God did threaten judgment in the Old Covenant and so he has in the New Covenant: “It is a fearful thing to fall into the hands of the living God” (Heb 10:31) because “our God is a consuming fire” (Heb 12:29). This language comes right out of the Old Testament, because there are not two Gods, one old and one new, one wrathful and one loving, but only one God who is both righteous and merciful.
Dave writes to ask how we should respond to this: “I embrace the all-loving God of the New Testament and not the mean pompous God of the Old Testament”?
We should respond to this proposition the way Christians have done since the early 2nd century, by recognizing the claim for what it is, paganism disguised as Christianity. Specifically, it is Gnosticism, a variety of loosely related persons and movements with common themes and interests that flourished in the second century in reaction to Christianity. Pro-Gnostic scholars have claimed for nearly a century that Gnosticism was the original religion (or “spirituality”) which was supplanted by Christianity, by force, as “orthodoxy.” The great problem with this claim is that there is virtually no evidence for it. The evidence is very strong, however, that, as the second-century fathers and apologists claimed, the Christian faith came first and then was attacked by the Gnostics, who tried to revise it radically. This debate has been renewed in the modern period. Peter Jones has been chronicling its renewal for years.
Gnosticism did not offer salvation from sin or the wrath of God to come, but rather they offered escape from our humanity via secret knowledge (hence Gnosticism, from gnosis or knowledge). They posited a sort of ladder of being between this existence and the next—it’s always a ladder isn’t it? No wonder a cross is so offensive!—According to the Gnostics, our fundamental problem is not legal (sin) but a lack of being, a lack of divinity. In effect, they were siding with the serpent, “You will be like God” (Gen 3:4–5). They posited a radical dualism between the immaterial (spirit) and the material. The latter was said to inherently evil.

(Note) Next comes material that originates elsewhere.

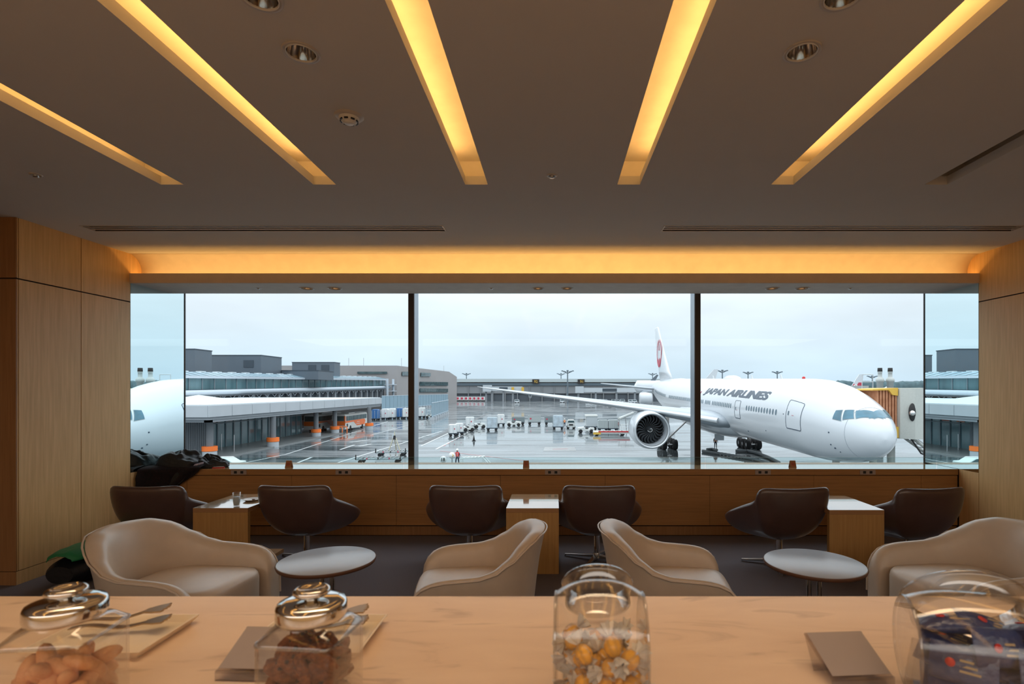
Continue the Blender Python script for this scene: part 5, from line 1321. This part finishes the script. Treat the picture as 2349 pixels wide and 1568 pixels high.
# ================================================================ GROUND VEHICLES AND CREW
def wheels(r, pos, rad=.3, w=.2):
    for x, y in pos: MB().lathe([(.0, -w/2), (rad*.9, -w/2), (rad, -w/2+.03), (rad, w/2-.03), (rad*.9, w/2), (0, w/2)], 16, Matrix.Translation((x, y, rad)) @ Matrix.Rotation(pi/2, 4, 'X')).build('wheel', M['tyre'], r)
M['uld'] = mat('container_alu', (.52, .56, .58), .4, .2); M['uldw'] = mat('container_white', (.72, .74, .74), .4); M['plastic'] = mat('plastic_sheet', (.48, .56, .62), .2, bump=.5, bscale=3, nscale=1.2, namt=.2)
M['cart'] = mat('cart_grey', (.20, .24, .25), .5); M['cart_lt'] = mat('cart_light', (.38, .42, .42), .5); M['gse'] = mat('gse_white', (.66, .68, .66), .4); M['bluep'] = mat('container_blue', (.03, .13, .33), .5)
def container(px, py, w, h, label, m='uldw', rz=0, dep=1.7, group='container dollies on the apron'):
    g = G(px, py); r = empty('container_dolly', g, rz, label, 'dolly', group)
    MB().box(-w/2-.1, w/2+.1, -dep/2, dep/2, .42, .56).build('deck', M['dkclad2'], r)
    q = MB(); q.prism([(-w/2, -dep/2+.05, .58), (w/2, -dep/2+.05, .58), (w/2, -dep/2+.05, .58+h*.9), (w/2-.12, -dep/2+.05, .58+h), (-w/2+.12, -dep/2+.05, .58+h), (-w/2, -dep/2+.05, .58+h*.9)], (0, dep-.1, 0)); c = q.build('container', M[m], r, bevel=.03)
    q = MB()
    for k in (-.46, .0, .46): q.box(k*w-.03, k*w+.03, -dep/2+.01, -dep/2+.05, .6, .58+h*.88)
    q.build('ribs', M['uld'], c)
    MB().box(w*.1, w*.22, -dep/2-.0, -dep/2+.01, .58+h*.42, .58+h*.56).build('red_mark', M['crane'], c) if m == 'uldw' else None
    wheels(r, [(sx*(w/2-.25), sy*(dep/2-.15)) for sx in (-1, 1) for sy in (-1, 1)], .24)
    return r
container(1039, 1000, 1.3, 1.45, 'white container on a dolly nearest the painted red line', 'uldw', .25); container(1054, 997, 1.3, 1.45, 'white container on a dolly second in the short train', 'uldw', .25)
container(1078, 982, 1.75, 1.75, 'pale container on a dolly behind the short white train', 'uldw', .15)
container(1129, 987, 2.0, 2.0, 'container under clear plastic on a dolly, left of the tow tractor', 'plastic', .05)
container(1149, 976, 1.6, 1.9, 'white container on a dolly just left of the first tow tractor', 'uldw', .1)
container(1280, 984, 2.05, 2.2, 'container under clear plastic on a dolly beside the standing worker', 'plastic', .0)
def cart(px, py, w, h, label, m):
    g = G(px, py); r = empty('baggage_cart', g, 0, label, 'cart', 'open baggage carts in a row')
    MB().box(-w/2, w/2, -.8, .8, .55, .66).build('deck', M['dkclad2'], r)
    q = MB(); q.box(-w/2, w/2, -.8, -.76, .66, .66+h); q.box(-w/2, w/2, .76, .8, .66, .66+h); q.box(-w/2, -w/2+.04, -.76, .76, .66, .66+h); q.box(w/2-.04, w/2, -.76, .76, .66, .66+h); q.build('side_panel', M[m], r)
    MB().box(-w/2-.03, w/2+.03, -.83, -.80, .60+h, .68+h).build('top_rail', M['uld'], r)
    MB().box(-w*.35, -w*.22, -.815, -.80, .66+h*.4, .66+h*.65).build('mark', M['crane'], r)
    wheels(r, [(sx*(w/2-.4), sy*.7) for sx in (-1, 1) for sy in (-1, 1)], .3); MB().cyl((w/2, 0, .5), (w/2+.8, 0, .5), .05, n=6).build('tow_bar', M['steel'], r)
cart(1189, 973.5, 2.8, 1.1, 'dark open baggage cart behind the tow tractor', 'cart'); cart(1226, 973.5, 2.9, 1.4, 'light grey open baggage cart standing alone', 'cart_lt'); cart(1262, 973.5, 2.5, 1.2, 'dark open baggage cart left of the plastic covered container', 'cart')
def tug(px, py, label, rz=0, roof=False, Lg=2.9):
    g = G(px, py); r = empty('tow_tractor', g, rz, label, 'tractor', 'white tow tractors')
    q = MB(); q.prism([(-Lg/2, -.7, .35), (Lg/2, -.7, .35), (Lg/2, -.7, .95), (Lg*.12, -.7, 1.1), (Lg*.05, -.7, .75), (-Lg*.2, -.7, .72), (-Lg*.25, -.7, 1.0), (-Lg/2, -.7, .95)], (0, 1.4, 0)); q.build('body', M['gse'], r, bevel=.04)
    MB().box(-.35, .1, -.5, .5, .75, .95).build('seat', M['black'], r); MB().tube([(.35, 0, 1.0), (.15, 0, 1.25)], .03, 6).build('steering_column', M['black'], r)
    MB().lathe([(.15, 0), (.18, 0), (.18, .03), (.15, .03)], 14, Matrix.Translation((.15, 0, 1.25)) @ Matrix.Rotation(.6, 4, 'Y')).build('steering_wheel', M['black'], r)
    if roof:
        MB().box(-Lg*.3, Lg*.25, -.65, .65, 2.0, 2.08).build('roof', M['gse'], r)
        for x in (-Lg*.28, Lg*.23):
            for y in (-.6, .6): MB().cyl((x, y, .8), (x, y, 2.0), .04, n=6).build('roof_post', M['gse'], r)
        MB().add([(Lg*.23, -.6, 1.1), (Lg*.23, .6, 1.1), (Lg*.23, .6, 1.95), (Lg*.23, -.6, 1.95)], [(0, 1, 2, 3)]).build('windscreen', M['busglass'], r, solid=.01)
    wheels(r, [(sx*Lg*.33, sy*.62) for sx in (-1, 1) for sy in (-1, 1)], .36, .28); return r
tug(1179, 977, 'white tow tractor standing before the dark open cart', 0, False, 3.1)
tug(1100, 981.5, 'white tow tractor coupled to the pale container', .3, False, 2.2); tug(1073, 989, 'small white tow tractor pulling the short white train', .5, False, 2.0)
tug(1344, 992.5, 'white tow tractor left of the container loader', pi, False, 3.0)
g = G(1310, 983); r = empty('utility_van', g, 0, 'small white service truck seen from the front beside the worker', 'truck')
MB().prism([(-.75, 0, .3), (.75, 0, .3), (.75, 0, 1.25), (.62, 0, 1.75), (-.62, 0, 1.75), (-.75, 0, 1.25)], (0, 2.6, 0)).build('body', M['gse'], r, bevel=.05)
MB().add([(-.68, -.02, 1.25), (.68, -.02, 1.25), (.57, -.02, 1.68), (-.57, -.02, 1.68)], [(0, 1, 2, 3)]).build('windscreen', M['busglass'], r, solid=.01)
MB().box(-.4, .4, -.03, 0, .65, .95).build('grille', M['black'], r)
for s_ in (-1, 1): MB().lathe([(0, 0), (.1, 0), (.1, .03), (0, .03)], 12, Matrix.Translation((s_*.55, 0, .8)) @ Matrix.Rotation(pi/2, 4, 'X')).build('headlamp', M['white'], r)
wheels(r, [(sx*.6, y) for sx in (-1, 1) for y in (.4, 2.2)], .3, .2)
# container on stand with canopy, behind the tractor
g = G(1356, 985); r = empty('covered_dolly', g, 0, 'grey boxy covered dolly behind the tractor near the engine', 'dolly')
MB().box(-1.2, 1.2, -.9, .9, .5, .65).build('deck', M['dkclad2'], r); MB().box(-.9, 1.2, -.85, .85, .66, 2.6).build('box', M['uld'], r, bevel=.05); MB().box(-1.25, 1.25, -.95, .95, 2.6, 2.95).build('cover', M['gse'], r, bevel=.08); MB().cyl((-1.1, -.8, .6), (-1.1, -.8, 2.6), .06, n=6).build('post', M['gse'], r)
wheels(r, [(sx*.8, sy*.7) for sx in (-1, 1) for sy in (-1, 1)], .25)
for px, lb in ((1383, 'left'), (1406, 'right')):
    container(px, 988, 1.85, 1.55, 'grey baggage container on a dolly near the engine, %s one' % lb, 'cart_lt')
# container loader
g = G(1398, 998); r = empty('container_loader', g, 0, 'long white container loader with red and yellow edges left of the engine', 'loader')
MB().box(-2.8, 3.4, -1.2, 1.2, .35, .75).build('chassis', M['gse'], r, bevel=.05); MB().box(-2.0, 3.4, -1.26, -1.2, .62, .85).build('red_edge', M['red'], r); MB().box(-2.9, -1.6, -1.28, -1.2, .25, .6).build('yellow_corner', M['yel'], r)
for k in range(7): MB().cyl((-1.8+k*.8, -1.1, .80), (-1.8+k*.8, 1.1, .80), .07, n=8).build('roller', M['steel'], r)
for k in range(4): MB().tube([(1.9+.5*(k % 2), -1.1 if k < 2 else 1.1, .8), (1.9+.5*(k % 2), -1.1 if k < 2 else 1.1, 2.0)], .04, 6).build('guard_post', M['gse'], r)
MB().tube([(1.8, -1.1, 1.95), (3.3, -1.1, 1.95)], .04, 6).build('guard_rail', M['gse'], r); MB().tube([(1.8, -1.1, 1.45), (3.3, -1.1, 1.45)], .04, 6).build('guard_rail', M['gse'], r)
wheels(r, [(sx*2.2, sy*1.0) for sx in (-1, 1) for sy in (-1, 1)], .3)
a, b_ = P(1420, 960, 100), P(1452, 947, 106); r = empty('belt_conveyor', a, 0, 'pale inclined belt loader reaching up behind the engine', 'belt loader')
q = MB(); q.tube([(0, 0, 0), b_-a], .28, 6); q.build('belt_arm', M['gse'], r); MB().tube([(1.2, 0, .4), (1.4, 0, GZ-a.z)], .08, 6).build('support', M['steel'], r); MB().tube([(0, 0, 0), (0, 0, GZ-a.z)], .08, 6).build('support', M['steel'], r)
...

What we need, they said, is to escape it by climbing the ladder of gnosis. They set the “Old Testament God” of wrath, whom they regarded as a mere “demiurge” (not the real God) against the “New Testament God” of love. This, of course, is familiar to anyone who has experienced modern liberalism. If, said the Gnostics (and others), the material world is evil, created by a demiurge, then Jesus could not have been truly human. He only appeared (docetism) to be human. This theology led to radical extremes. If the body is evil and not quite real then either we must tame it via asceticism or we may indulge it completely via libertinism. Once again, this practically describes late modern life. Either we must starve ourselves or become Epicureans.
The Gnostics tuned Jesus from the God-Man Savior into just another teacher of mystical, esoteric secrets about how to climb the ladder of being into the One.